Também é 2024, não exatamente, embora Guerra Civil passe esta impressão ao expectador, uma vez que a especificidade de mostrar às pessoas todo o espectro de “opinião editorial”, como as coisas poderiam realmente ser caso o próximo dominó lógico caísse e o governo decidisse tratar estes estados divididos como uma potência hostil. Por isso, não é por acaso que os nossos guias turísticos são fotojornalistas, exemplos de objetividade e ambos considerados combatentes inimigos pela administração por prestarem testemunho. Lee (Kristen Dunst) é uma lenda entre seus colegas fotógrafos da zona de batalha e, junto com seu parceiro jornalista de longa data, Joel (Wagner Moura), ela cobriu atrocidades em todo o mundo. Documentar tiroteios e resistências militares em seu próprio país, no entanto, deixou a nossa protagonista não apenas cansada e vulnerável, mas também assombrada por esse pesadelo. O olhar fixo em seus olhos corre o risco de se tornar algo permanente.
Quando um homem-bomba ataca a Guarda Nacional durante um protesto, Lee acaba protegendo uma jovem perto da explosão.

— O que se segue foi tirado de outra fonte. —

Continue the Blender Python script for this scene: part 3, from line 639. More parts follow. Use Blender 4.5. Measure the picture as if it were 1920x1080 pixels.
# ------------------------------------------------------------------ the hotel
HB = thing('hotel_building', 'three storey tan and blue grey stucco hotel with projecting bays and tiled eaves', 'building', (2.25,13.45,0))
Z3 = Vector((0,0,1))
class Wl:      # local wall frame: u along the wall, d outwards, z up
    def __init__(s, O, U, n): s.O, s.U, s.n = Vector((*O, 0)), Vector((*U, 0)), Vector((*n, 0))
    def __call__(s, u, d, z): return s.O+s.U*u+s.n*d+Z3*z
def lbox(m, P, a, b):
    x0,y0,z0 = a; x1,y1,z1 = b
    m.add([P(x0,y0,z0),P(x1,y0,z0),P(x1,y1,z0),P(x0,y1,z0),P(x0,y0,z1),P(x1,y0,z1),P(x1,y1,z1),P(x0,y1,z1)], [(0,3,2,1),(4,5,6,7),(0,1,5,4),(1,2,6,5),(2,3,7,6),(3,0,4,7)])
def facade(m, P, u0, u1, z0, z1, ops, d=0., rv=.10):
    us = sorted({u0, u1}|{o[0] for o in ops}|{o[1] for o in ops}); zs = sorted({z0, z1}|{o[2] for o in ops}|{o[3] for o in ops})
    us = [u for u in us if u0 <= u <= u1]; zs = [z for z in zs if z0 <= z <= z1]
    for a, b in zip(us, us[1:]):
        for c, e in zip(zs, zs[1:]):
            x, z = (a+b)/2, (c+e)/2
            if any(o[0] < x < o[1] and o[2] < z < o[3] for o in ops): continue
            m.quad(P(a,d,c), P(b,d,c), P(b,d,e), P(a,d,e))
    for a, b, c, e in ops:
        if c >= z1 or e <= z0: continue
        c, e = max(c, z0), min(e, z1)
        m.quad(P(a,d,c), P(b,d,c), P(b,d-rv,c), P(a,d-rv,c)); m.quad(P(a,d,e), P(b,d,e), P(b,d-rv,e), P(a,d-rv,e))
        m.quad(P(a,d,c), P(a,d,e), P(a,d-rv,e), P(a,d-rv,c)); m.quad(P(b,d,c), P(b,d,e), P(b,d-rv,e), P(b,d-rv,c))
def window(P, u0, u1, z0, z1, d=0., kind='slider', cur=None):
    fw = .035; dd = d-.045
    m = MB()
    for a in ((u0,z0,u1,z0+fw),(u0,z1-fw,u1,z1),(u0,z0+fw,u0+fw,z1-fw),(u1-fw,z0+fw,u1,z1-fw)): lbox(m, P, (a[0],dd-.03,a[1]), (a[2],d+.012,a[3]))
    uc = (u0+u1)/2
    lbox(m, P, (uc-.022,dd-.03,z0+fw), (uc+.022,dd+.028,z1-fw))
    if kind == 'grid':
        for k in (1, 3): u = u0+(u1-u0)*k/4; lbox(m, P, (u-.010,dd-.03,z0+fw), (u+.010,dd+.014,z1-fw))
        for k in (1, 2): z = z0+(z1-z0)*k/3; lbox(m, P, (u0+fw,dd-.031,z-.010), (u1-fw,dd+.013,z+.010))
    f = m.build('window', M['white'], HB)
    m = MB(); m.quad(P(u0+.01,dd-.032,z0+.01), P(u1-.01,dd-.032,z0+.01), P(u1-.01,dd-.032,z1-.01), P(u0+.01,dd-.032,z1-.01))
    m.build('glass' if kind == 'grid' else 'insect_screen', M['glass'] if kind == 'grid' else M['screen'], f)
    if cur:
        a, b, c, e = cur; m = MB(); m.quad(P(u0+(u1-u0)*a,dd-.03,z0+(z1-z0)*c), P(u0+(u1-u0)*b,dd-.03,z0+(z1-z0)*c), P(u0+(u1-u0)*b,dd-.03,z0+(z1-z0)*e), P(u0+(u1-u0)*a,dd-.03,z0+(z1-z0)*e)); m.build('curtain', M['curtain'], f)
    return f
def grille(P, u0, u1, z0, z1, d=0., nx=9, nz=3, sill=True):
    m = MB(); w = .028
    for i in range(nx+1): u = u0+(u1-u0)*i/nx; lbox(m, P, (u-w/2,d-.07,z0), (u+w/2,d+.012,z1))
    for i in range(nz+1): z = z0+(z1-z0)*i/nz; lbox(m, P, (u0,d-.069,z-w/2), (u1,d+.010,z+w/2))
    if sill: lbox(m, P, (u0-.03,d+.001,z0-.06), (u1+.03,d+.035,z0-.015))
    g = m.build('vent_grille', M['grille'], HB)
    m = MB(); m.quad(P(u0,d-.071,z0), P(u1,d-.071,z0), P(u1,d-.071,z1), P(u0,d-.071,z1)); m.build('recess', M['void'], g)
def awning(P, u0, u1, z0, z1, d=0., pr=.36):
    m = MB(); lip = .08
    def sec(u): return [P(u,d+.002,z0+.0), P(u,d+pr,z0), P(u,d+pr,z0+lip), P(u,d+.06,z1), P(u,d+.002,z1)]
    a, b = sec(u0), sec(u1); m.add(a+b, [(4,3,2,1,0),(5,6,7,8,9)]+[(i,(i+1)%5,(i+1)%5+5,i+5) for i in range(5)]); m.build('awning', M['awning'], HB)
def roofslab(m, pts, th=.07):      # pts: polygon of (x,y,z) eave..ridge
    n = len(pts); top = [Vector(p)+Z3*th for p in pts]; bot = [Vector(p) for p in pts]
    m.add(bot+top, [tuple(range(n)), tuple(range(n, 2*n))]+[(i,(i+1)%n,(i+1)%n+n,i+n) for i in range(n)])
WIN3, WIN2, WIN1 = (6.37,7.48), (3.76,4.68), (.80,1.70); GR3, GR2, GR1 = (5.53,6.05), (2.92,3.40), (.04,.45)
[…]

Este é Jessie (Cailee Spaeny de Priscilla). Acontece que ela também é uma aspirante a fotógrafa de guerra e está animada para conhecer Lee. Talvez essa veterana pudesse dar algumas dicas. Lee recusa educadamente. Como nós, ela não tem certeza se essa jovem de olhos brilhantes é uma fã ou tem força psicológica suficiente para esse trabalho. No entanto, na manhã seguinte, Jessie se insinuou no grupo de viajantes, que inclui Sammy (Stephen McKinley Henderson), um escritor que arquiva “tudo o que sobrou do New York Times”. Eles estão indo para Washington, na esperança de que um deles consiga a primeira entrevista com o presidente em 14 meses. Também há rumores de um grande impulso de resistência ao Capitólio. Deveria acontecer no dia 4 de julho. Bem apropriado.

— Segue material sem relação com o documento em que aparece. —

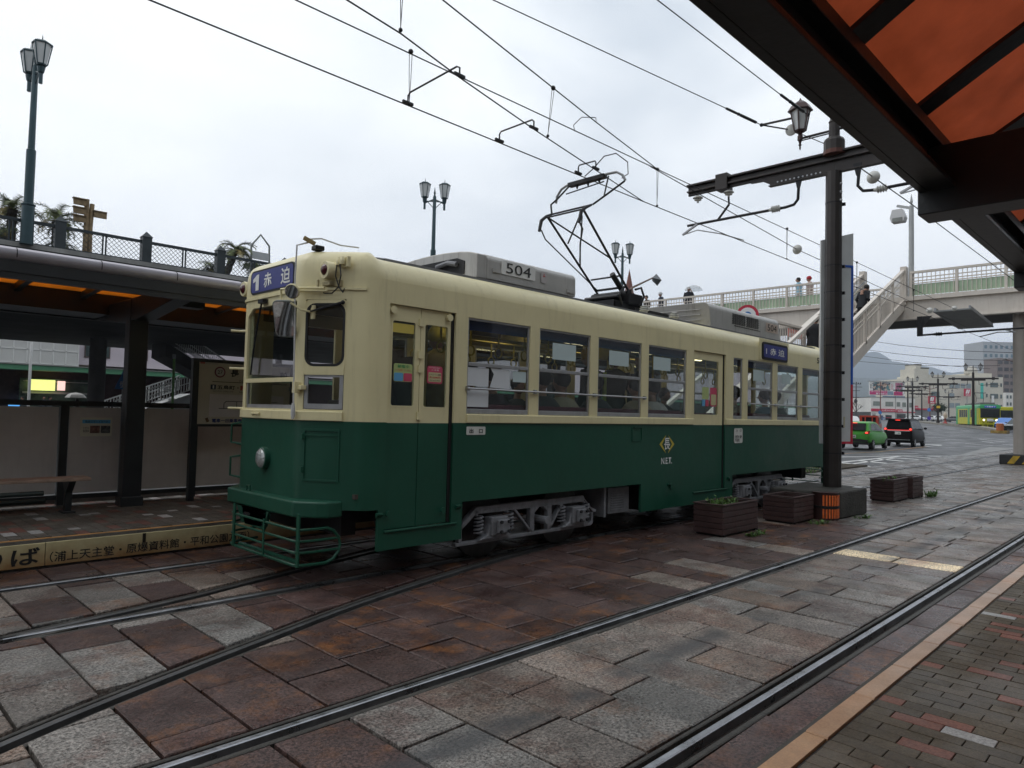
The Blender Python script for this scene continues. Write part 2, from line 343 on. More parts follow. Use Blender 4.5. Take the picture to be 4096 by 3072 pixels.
def cut_rails(poly):
    polys=[poly]
    for kind,tab in RAILS:
        mu,ml=(0.085,0.12)
        if kind=='cross' : mu,ml=0.12,0.10
        nxt=[]
        for P in polys:
            xs=[p[0] for p in P]; x0,x1=min(xs),max(xs)
            if kind=='cross' and x0>7.2: nxt.append(P); continue
            y0,y1=lerp(tab,x0),lerp(tab,x1); s=(y1-y0)/max(1e-6,x1-x0); c0=y0-s*x0
            up=clip(P,-s,1,c0+mu); dn=clip(P,s,-1,-(c0-ml))
            for q in (up,dn):
                if len(q)>2 and area(q)>0.004: nxt.append(q)
        polys=nxt
    return polys
pav=MB(); rp=random.Random(11)
def stone(poly,z0,h,col,tilt=0.004,c=0.006):
    cx=sum(p[0] for p in poly)/len(poly); cy=sum(p[1] for p in poly)/len(poly)
    tx,ty=rp.uniform(-tilt,tilt),rp.uniform(-tilt,tilt)*0.7; n=len(poly)
    top=[]; mid=[]; bot=[]
    for x,y in poly:
        dx,dy=x-cx,y-cy; L=math.hypot(dx,dy) or 1; z=z0+tx*dx*2+ty*dy*2
        jx,jy=rp.uniform(-.5,.5)*c,rp.uniform(-.5,.5)*c
        top.append((x-dx/L*c*1.6+jx,y-dy/L*c*1.6+jy,z)); mid.append((x+jx,y+jy,z-c)); bot.append((x,y,z-h))
    pav.ccur=col
    fs=[tuple(range(n))]
    for k in range(n):
        j=(k+1)%n; fs+=[(k,n+k,n+j,j),(n+k,2*n+k,2*n+j,n+j)]
    pav.add(top+mid+bot,fs)
def granite(): 
    g=rp.uniform(0.105,0.17); w_=rp.uniform(-.008,.02); return (g+w_,g*0.91,g*0.82-w_*0.5,rp.choice([0,0,.25,.5]))
def darkst():
    g=rp.uniform(0.034,0.056); return (g*1.30,g*0.82,g*0.74,rp.choice([.1,.3,.5,.8,1.0]))
def greyst():
    g=rp.uniform(0.09,0.16); return (g,g*0.93,g*0.85,rp.choice([0,0,.2]))
G=0.009
def row(x0,x1,ys,colf,z=0.0):
    for a,b in zip(ys,ys[1:]):
        P=[(x0+G,a+G),(x1-G,a+G),(x1-G,b-G),(x0+G,b-G)]
        for q in cut_rails(P): stone(q,z+rp.uniform(-.003,.003),0.05,colf(x0,(a+b)/2))
x=-2.05; i=0; tact=[]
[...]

Com todos esses acontecimentos, Guerra Civil serve de guia para levar você por um caminho sujo pela vida americana durante a guerra, de mar a mar, mas por toda a terra arrasada que fica entre eles. Várias paradas ao longo do caminho variam o sentimento de terror (um posto de gasolina rural que também funciona como câmara de tortura para prisioneiros de guerra) e coragem (uma espécie de modelo de cidade industrial onde as pessoas tentam criar uma aparência de comunidade). Um desvio em particular, envolvendo dois dos velhos amigos de Joel, o soldado estranhamente calmo interpretado por Jesse Plemons e uma vala, é insuportavelmente tenso. Às vezes, eles se deparam com caricaturas do estado vermelho e mercenários em camisas em xadrez madras e empunhando metralhadoras.
O alvo do ataque de Garland são as pessoas que não se importam com a política, que desligam o fogo de artilharia e ignoram as filas de famílias deslocadas ao longo da estrada, que parecem e agem exatamente como você e eu. Também é um recado dado aos ditadores, esses que não se importam com a vida humana, que agem de acordo com os seus próprios interesses e enxergam o poder apenas para não serem pegos em suas arapucas de corrupção, que as suas consciências sabem: se me pegarem, acabou! Por todo o filme, Garland nos oferece imagens fatalistas e de pesadelo saídas diretamente de “Desolation Row” de Bob Dylan. Tudo é bem configurado, de forma a parecer uma sátira ou um suspense de conspiração, mas Guerra Civil é mais um filme de terror construído do que um thriller policial, principalmente quando assistimos uma América reconhecivelmente destruída em ruínas, para não mencionar um tanque vagando ameaçadoramente na Park Avenue. São partes impressionantes que de fato vão deixar você arrepiado.
Em seu filme anterior, Homens, Garland trabalhou na perspectiva da misoginia e de tudo de ruim que o homem em geral tem. É um filme tão enervante e nauseante sobre a masculinidade tóxica desenfreada que já vimos — simplesmente se lembrássemos de casos como o de Harvey Weinstein. Guerra Civil é desafiador em sua perspectiva de apresentação de um futuro que parece não ser muito distante. Traz no ponto de vista de uma fotojornalista para representar o papel da imprensa e a importância que ela tem no mundo, a realidade cruel captada através das câmeras. Também envolve a coragem em estar no meio da artilharia, se arriscando a ser baleada para registrar o conflito. Um click registrado em todos esses momentos mostra a importância da imprensa livre e ativa para documentar fatos que entram para a história.